» **PROBLEM TO WORK ON**
Extract the data exactly, missing nothing.

» **INPUT RECORDS**
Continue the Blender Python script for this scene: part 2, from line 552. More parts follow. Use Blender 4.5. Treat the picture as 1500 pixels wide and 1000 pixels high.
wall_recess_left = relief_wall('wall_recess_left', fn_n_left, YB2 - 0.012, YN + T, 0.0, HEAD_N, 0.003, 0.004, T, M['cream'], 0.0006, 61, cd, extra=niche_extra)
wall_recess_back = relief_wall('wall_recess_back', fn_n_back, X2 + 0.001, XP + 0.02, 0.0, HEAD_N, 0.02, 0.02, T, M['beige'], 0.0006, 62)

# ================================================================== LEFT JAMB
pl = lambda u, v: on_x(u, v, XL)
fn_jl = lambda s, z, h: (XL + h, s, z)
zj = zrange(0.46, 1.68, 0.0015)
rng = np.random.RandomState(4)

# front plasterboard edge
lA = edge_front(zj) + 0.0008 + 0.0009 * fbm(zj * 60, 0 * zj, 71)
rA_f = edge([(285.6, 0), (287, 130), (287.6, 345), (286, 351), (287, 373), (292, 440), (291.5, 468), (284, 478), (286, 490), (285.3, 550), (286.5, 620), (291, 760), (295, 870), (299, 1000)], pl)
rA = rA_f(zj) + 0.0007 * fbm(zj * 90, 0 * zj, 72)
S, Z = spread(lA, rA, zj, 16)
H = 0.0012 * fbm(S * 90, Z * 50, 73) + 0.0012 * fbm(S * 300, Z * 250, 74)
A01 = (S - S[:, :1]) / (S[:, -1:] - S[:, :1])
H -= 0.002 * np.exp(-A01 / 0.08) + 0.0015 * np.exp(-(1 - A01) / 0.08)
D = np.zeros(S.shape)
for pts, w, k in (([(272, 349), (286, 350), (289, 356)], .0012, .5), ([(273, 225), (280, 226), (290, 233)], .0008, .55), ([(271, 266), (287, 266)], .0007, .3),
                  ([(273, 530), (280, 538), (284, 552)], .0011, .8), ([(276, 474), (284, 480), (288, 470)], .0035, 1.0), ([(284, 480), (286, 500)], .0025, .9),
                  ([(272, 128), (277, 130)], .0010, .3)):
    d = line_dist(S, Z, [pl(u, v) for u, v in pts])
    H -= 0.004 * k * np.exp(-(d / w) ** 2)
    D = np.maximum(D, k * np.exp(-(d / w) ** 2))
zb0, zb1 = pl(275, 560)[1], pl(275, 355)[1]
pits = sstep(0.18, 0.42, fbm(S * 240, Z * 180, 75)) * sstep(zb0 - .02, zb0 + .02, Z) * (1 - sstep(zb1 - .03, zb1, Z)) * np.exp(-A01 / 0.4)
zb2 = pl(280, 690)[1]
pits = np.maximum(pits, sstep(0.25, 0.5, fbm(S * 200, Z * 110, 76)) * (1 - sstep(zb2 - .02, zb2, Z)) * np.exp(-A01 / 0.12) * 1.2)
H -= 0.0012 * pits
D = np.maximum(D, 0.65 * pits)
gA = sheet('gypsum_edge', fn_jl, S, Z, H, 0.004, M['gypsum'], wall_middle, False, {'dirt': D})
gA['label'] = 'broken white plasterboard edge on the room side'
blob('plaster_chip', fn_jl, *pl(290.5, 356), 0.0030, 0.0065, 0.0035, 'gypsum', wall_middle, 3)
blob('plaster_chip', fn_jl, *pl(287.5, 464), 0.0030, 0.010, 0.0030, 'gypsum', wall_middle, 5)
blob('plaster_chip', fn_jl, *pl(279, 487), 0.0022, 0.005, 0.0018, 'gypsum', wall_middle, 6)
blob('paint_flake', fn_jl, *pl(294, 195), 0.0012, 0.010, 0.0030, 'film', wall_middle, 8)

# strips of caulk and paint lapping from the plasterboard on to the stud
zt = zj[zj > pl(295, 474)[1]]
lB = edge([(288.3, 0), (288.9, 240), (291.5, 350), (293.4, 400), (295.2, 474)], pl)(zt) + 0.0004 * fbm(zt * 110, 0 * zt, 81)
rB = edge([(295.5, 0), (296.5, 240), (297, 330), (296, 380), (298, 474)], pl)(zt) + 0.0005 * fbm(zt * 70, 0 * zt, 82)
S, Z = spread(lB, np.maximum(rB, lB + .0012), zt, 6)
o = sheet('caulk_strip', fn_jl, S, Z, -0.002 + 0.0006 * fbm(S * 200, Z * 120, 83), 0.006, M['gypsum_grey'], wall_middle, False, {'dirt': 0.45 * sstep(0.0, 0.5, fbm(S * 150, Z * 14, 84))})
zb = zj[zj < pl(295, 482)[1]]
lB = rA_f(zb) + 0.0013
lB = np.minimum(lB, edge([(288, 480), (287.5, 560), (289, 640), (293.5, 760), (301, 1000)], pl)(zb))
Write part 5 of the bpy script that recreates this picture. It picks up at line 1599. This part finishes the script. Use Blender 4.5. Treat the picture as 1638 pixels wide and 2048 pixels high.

» **OUTPUT OF THE EXERCISE**
Continue the Blender Python script for this scene: part 2, from line 552. More parts follow. Use Blender 4.5. Treat the picture as 1500 pixels wide and 1000 pixels high.
wall_recess_left = relief_wall('wall_recess_left', fn_n_left, YB2 - 0.012, YN + T, 0.0, HEAD_N, 0.003, 0.004, T, M['cream'], 0.0006, 61, cd, extra=niche_extra)
wall_recess_back = relief_wall('wall_recess_back', fn_n_back, X2 + 0.001, XP + 0.02, 0.0, HEAD_N, 0.02, 0.02, T, M['beige'], 0.0006, 62)

# ================================================================== LEFT JAMB
pl = lambda u, v: on_x(u, v, XL)
fn_jl = lambda s, z, h: (XL + h, s, z)
zj = zrange(0.46, 1.68, 0.0015)
rng = np.random.RandomState(4)

# front plasterboard edge
lA = edge_front(zj) + 0.0008 + 0.0009 * fbm(zj * 60, 0 * zj, 71)
rA_f = edge([(285.6, 0), (287, 130), (287.6, 345), (286, 351), (287, 373), (292, 440), (291.5, 468), (284, 478), (286, 490), (285.3, 550), (286.5, 620), (291, 760), (295, 870), (299, 1000)], pl)
rA = rA_f(zj) + 0.0007 * fbm(zj * 90, 0 * zj, 72)
S, Z = spread(lA, rA, zj, 16)
H = 0.0012 * fbm(S * 90, Z * 50, 73) + 0.0012 * fbm(S * 300, Z * 250, 74)
A01 = (S - S[:, :1]) / (S[:, -1:] - S[:, :1])
H -= 0.002 * np.exp(-A01 / 0.08) + 0.0015 * np.exp(-(1 - A01) / 0.08)
D = np.zeros(S.shape)
for pts, w, k in (([(272, 349), (286, 350), (289, 356)], .0012, .5), ([(273, 225), (280, 226), (290, 233)], .0008, .55), ([(271, 266), (287, 266)], .0007, .3),
                  ([(273, 530), (280, 538), (284, 552)], .0011, .8), ([(276, 474), (284, 480), (288, 470)], .0035, 1.0), ([(284, 480), (286, 500)], .0025, .9),
                  ([(272, 128), (277, 130)], .0010, .3)):
    d = line_dist(S, Z, [pl(u, v) for u, v in pts])
    H -= 0.004 * k * np.exp(-(d / w) ** 2)
    D = np.maximum(D, k * np.exp(-(d / w) ** 2))
zb0, zb1 = pl(275, 560)[1], pl(275, 355)[1]
pits = sstep(0.18, 0.42, fbm(S * 240, Z * 180, 75)) * sstep(zb0 - .02, zb0 + .02, Z) * (1 - sstep(zb1 - .03, zb1, Z)) * np.exp(-A01 / 0.4)
zb2 = pl(280, 690)[1]
pits = np.maximum(pits, sstep(0.25, 0.5, fbm(S * 200, Z * 110, 76)) * (1 - sstep(zb2 - .02, zb2, Z)) * np.exp(-A01 / 0.12) * 1.2)
H -= 0.0012 * pits
D = np.maximum(D, 0.65 * pits)
gA = sheet('gypsum_edge', fn_jl, S, Z, H, 0.004, M['gypsum'], wall_middle, False, {'dirt': D})
gA['label'] = 'broken white plasterboard edge on the room side'
blob('plaster_chip', fn_jl, *pl(290.5, 356), 0.0030, 0.0065, 0.0035, 'gypsum', wall_middle, 3)
blob('plaster_chip', fn_jl, *pl(287.5, 464), 0.0030, 0.010, 0.0030, 'gypsum', wall_middle, 5)
blob('plaster_chip', fn_jl, *pl(279, 487), 0.0022, 0.005, 0.0018, 'gypsum', wall_middle, 6)
blob('paint_flake', fn_jl, *pl(294, 195), 0.0012, 0.010, 0.0030, 'film', wall_middle, 8)

# strips of caulk and paint lapping from the plasterboard on to the stud
zt = zj[zj > pl(295, 474)[1]]
lB = edge([(288.3, 0), (288.9, 240), (291.5, 350), (293.4, 400), (295.2, 474)], pl)(zt) + 0.0004 * fbm(zt * 110, 0 * zt, 81)
rB = edge([(295.5, 0), (296.5, 240), (297, 330), (296, 380), (298, 474)], pl)(zt) + 0.0005 * fbm(zt * 70, 0 * zt, 82)
S, Z = spread(lB, np.maximum(rB, lB + .0012), zt, 6)
o = sheet('caulk_strip', fn_jl, S, Z, -0.002 + 0.0006 * fbm(S * 200, Z * 120, 83), 0.006, M['gypsum_grey'], wall_middle, False, {'dirt': 0.45 * sstep(0.0, 0.5, fbm(S * 150, Z * 14, 84))})
zb = zj[zj < pl(295, 482)[1]]
lB = rA_f(zb) + 0.0013
lB = np.minimum(lB, edge([(288, 480), (287.5, 560), (289, 640), (293.5, 760), (301, 1000)], pl)(zb))
Write part 5 of the bpy script that recreates this picture. It picks up at line 1599. This part finishes the script. Use Blender 4.5. Treat the picture as 1638 pixels wide and 2048 pixels high.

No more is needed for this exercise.